Factor #3: the natal Mars-Neptune conjunction in Scorpio and the positions of the same secondary progressed planets.

This factor raises the ante, we might say, for it brings about a great danger of military conflict driven by unconscious factors and pervasive delusions. Because N. Mars-Neptune squares N. Mercury-Venus, SP Saturn and SP Pluto form a t-square to N. Mars-Neptune just as they reach the reaction point of the yod. (See the positions in second wheel of the attached two-wheeler.) Though for a person, Mars-Neptune might point to selfless action or physical activity linked to inspiration and imagination, for a collectivity it will generally manifest as delusions related to aggression. (The United States horoscope has a close square between these two planets.) Scorpio suggests unconscious obsessions and complexes. Thus the psychotic uses of military power throughout the world, easily visible in the historical record and in the United States’ apparently endless series of military interventions (and, of course, in this country’s insane spending on increasingly destructive military hardware).

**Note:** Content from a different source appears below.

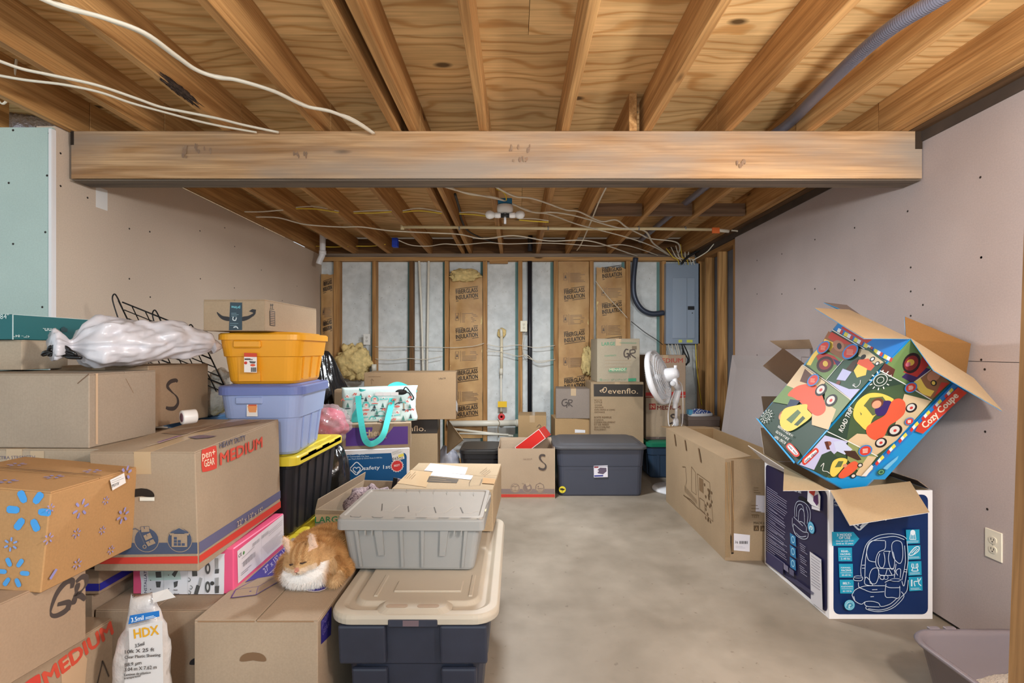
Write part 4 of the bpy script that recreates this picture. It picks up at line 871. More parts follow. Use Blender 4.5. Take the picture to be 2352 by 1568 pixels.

The astrological material from the Long Count horoscope suggest that these problems first took root when what we call “civilization” first arose in Mesopotamia, and because the roots have by now struck very deep, we will not solve present problems by applying cosmetic solutions. What seems required is a complete reorientation to experience, not only on the part of governments and government minions, but on the part of each person. The yod points to a pervasive pattern of social organization that influences the attitudes of all people, particularly as the megamachine has taken over pretty much the entire planet. Further development along established social lines will yield only further destruction, threatening the survival of the species, and certainly threatening the development of civilization as we know it. It seems, therefore, that we must consider – and develop! – a new kind of civilization. It will probably have to begin with changes in the people forming it.

 

[1] I dedicated The Machine Stops to Lewis Mumford, without whose many writings I could not have written it.

[2] Lewis Mumford: The Myth of the Machine, Volume I: Technics and Human Development, page 164 (qtd. on page 88 of The Machine Stops.

[3] Mumford 168-9 (qtd. in The Machine Stops, p. 89)

[4] Mumford 184.

[5] Mumford 186.

[6] The Machine Stops, 145.

[7] P. 76.

[8] Lewis Mumford, The Myth of the Machine, Volume II: The Pentagon of Power, page 428.